Looking Ahead: Week of May 8 to May 12
Market News International compiles this market consensus which surveys about 20 economists each week.

Thursday
Market participants are expecting
new jobless claims to decrease 18,000 in the week ended May 6 from last week's 303,000 level.

Economists are predicting retail sales will record a 0.4 percent gain in April after a modest 0.2 percent rise in March. Excluding the volatile auto group, sales are also expected to rise an anemic 0.4 percent gain. This reflects sluggish demand at chain store sales.

Friday
The market consensus is looking for a drop of 0.3 percent in April’s
producer price index. The PPI is now benefiting from a drop in energy prices. Remember, though, that the PPI jumped 1 percent in each of the two previous months. Excluding food and energy, economists are predicting a 0.1 percent gain in the "core" PPI, the same as last month.

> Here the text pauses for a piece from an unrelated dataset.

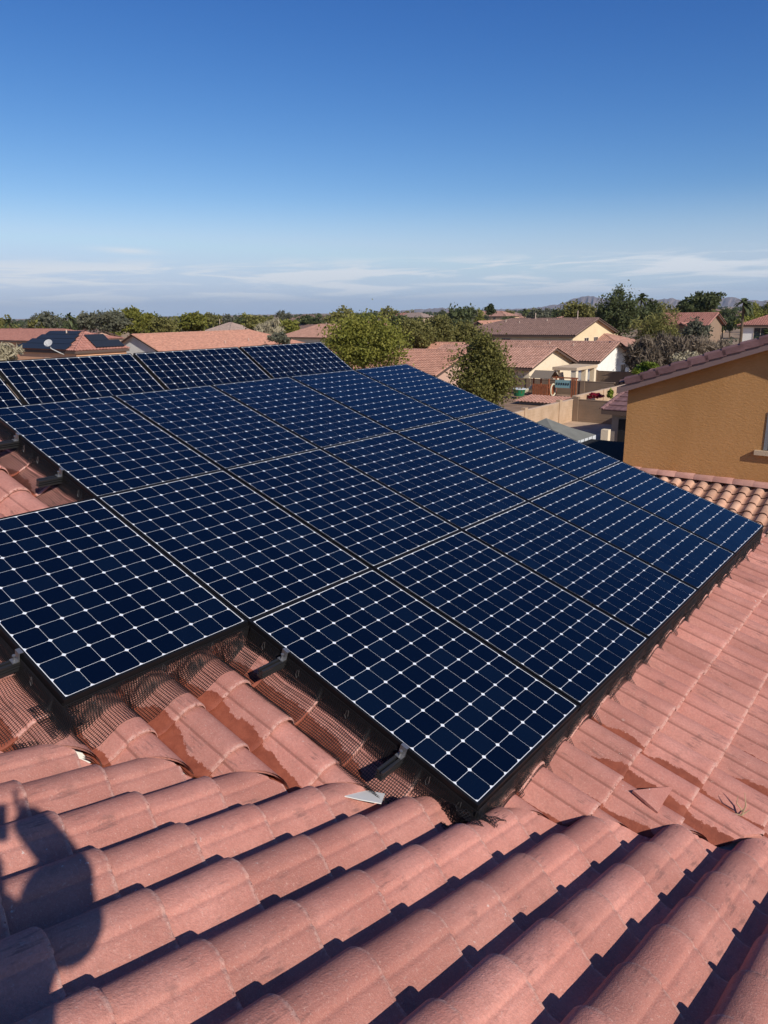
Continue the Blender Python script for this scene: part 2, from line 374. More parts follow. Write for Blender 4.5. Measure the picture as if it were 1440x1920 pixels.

The market consensus shows business inventories rose 0.3 percent in March, less than the 0.5 percent gains of the two previous months. This incorporates the flat inventory figure for manufacturing.

Week of May 15 to May 19
Early forecasts show that industrial production is expected to gain 0.8 percent in April after more anemic gains the past two months. This incorporates the gain in factory payrolls coupled with a rise in the average workweek. As a result, the capacity utilization rate should rise to 81.8 percent, up 0.4 percentage points from the March.

As a preliminary look, economists are expecting a 0.1 percent gain in the CPI in April, much less than the 0.7 percent gain posted in March. Excluding food and energy, the CPI should rise 0.2 percent – half as much as the previous month.